I am really confused about the message our friends on the other side of the aisle are trying to send our allies in Iraq. On the one hand, we have amendments that are offered suggesting that we leave them in 6 months' time and bring all of our troops home, and whatever happens as a result of that, well, it is not our problem anymore; it is their problem. On the other hand, amendments like these suggest that anytime a low-level government employee misstates the facts and has to be then corrected, and that person is then disciplined through dismissal, do we in essence want to pick a fight where there is no fight and where it is clear what the policy of the new Iraqi Government is?

I think we should give this new Iraqi Government at least the benefit of the doubt that some would give to Saddam Hussein. There are some who come to the Senate floor and say, no, it was a terrible mistake for us to ever go into Iraq notwithstanding the fact that we know that Saddam Hussein was a mass murderer. I, along with other of my colleagues, have stood on the edge of mass gravesites where at least 400,000 Iraqis lie dead by the hands of this mass murderer Saddam Hussein.

We know the record is clear that al-Qaida in the form of Zarqawi, who was killed just last week, was in Iraq more than 2 years before the United States and our coalition partners took out Saddam Hussein. There are those who said no, no, no. Iraq has no less linkage whatsoever to international terrorism, and now we know the facts are that the worst al-Qaida operative of all, the head of al-Qaida in Iraq, was in fact in Baghdad and was in Iraq more than a year before Saddam Hussein was deposed.

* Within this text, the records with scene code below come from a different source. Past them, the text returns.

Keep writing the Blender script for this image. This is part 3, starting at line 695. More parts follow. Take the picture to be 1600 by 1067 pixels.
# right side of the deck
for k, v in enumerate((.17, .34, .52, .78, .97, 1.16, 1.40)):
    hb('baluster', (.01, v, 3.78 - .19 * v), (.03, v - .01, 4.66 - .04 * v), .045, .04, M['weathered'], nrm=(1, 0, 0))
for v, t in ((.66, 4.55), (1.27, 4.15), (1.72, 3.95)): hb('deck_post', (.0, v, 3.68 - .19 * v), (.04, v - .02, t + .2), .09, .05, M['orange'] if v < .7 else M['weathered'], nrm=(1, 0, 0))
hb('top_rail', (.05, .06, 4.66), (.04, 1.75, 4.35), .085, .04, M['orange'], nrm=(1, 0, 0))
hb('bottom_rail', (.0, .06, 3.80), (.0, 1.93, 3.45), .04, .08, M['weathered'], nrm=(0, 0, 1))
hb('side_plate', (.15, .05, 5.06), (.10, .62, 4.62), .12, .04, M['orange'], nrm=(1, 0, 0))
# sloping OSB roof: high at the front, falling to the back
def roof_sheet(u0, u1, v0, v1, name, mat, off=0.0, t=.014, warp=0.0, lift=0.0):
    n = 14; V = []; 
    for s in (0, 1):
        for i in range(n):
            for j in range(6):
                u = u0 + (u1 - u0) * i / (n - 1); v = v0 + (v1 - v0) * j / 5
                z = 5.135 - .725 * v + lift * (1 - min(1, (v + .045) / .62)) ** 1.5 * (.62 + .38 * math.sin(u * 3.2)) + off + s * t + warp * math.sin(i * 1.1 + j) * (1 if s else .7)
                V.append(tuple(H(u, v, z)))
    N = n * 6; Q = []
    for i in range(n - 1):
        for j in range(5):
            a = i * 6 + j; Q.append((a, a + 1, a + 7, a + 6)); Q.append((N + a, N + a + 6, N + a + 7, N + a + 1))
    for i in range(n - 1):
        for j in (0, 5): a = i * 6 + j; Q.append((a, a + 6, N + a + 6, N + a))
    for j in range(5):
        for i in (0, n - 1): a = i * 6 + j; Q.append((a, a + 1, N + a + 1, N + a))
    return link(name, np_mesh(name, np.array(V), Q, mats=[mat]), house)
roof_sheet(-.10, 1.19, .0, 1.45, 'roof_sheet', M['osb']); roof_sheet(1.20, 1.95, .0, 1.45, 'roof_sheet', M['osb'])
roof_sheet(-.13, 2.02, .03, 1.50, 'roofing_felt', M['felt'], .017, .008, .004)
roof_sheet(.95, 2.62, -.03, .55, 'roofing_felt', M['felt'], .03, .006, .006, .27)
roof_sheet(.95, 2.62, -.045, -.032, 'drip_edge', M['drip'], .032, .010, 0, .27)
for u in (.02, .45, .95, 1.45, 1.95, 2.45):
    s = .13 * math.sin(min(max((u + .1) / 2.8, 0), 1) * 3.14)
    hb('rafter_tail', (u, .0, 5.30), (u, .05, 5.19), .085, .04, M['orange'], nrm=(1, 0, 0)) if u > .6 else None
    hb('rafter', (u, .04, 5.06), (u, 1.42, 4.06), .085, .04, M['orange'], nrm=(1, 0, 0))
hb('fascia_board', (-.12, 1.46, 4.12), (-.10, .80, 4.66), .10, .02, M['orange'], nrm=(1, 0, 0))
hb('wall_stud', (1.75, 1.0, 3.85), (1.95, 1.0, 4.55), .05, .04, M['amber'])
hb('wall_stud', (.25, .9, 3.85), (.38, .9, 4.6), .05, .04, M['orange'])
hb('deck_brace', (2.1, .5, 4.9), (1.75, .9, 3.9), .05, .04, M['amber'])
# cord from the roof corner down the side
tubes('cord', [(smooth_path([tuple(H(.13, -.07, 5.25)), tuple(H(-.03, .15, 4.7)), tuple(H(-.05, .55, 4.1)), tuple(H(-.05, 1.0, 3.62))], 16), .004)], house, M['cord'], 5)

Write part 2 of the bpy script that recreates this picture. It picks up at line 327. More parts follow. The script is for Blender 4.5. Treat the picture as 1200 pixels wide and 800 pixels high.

So I guess I am confused by those who would say, no, let's leave the Iraqis on their own, wish them luck, but so much for the loss of lives and lost treasure invested in trying to help the Iraqi people free themselves from this terrible tyrant and get on their own feet and create a stable democracy in Iraq. But then, on the other hand, when this new democracy that has done miraculous things over the last few years has ratified their new constitution and created a unity government and have now finally gotten their permanent government in place, that when a low-level figure makes an unauthorized, incorrect statement, for which he has been disciplined, we want to come to the Senate floor and offer amendments admonishing our friends, the Iraqi Government. They are our allies in what has now become the central front in the global war on terror.

If we don't finish the job and support our Iraqi allies in any way we can as they continue this fight against al-Qaida, against other foreign fighters, against insurgents who want to destabilize the government and put Saddam Hussein back in power, if we don't do everything we can to support them militarily and rhetorically provide them any assistance we can, then we are going to be in a less safe condition because we know that any power vacuum that would be created in Iraq would easily be filled as it was in Afghanistan by the likes of Osama bin Laden and others.

I appreciate the fact that there are those who say, Well, we ought to just vote for both of these amendments. But I really think we are heading down a bad road here by slapping the Iraqi Government on the wrists for what clearly was a misstatement of a low-level government employee for which he has been disciplined and which has now been very much clarified that it is not the policy of the Iraqi Government to provide amnesty for those who have killed Americans in that country.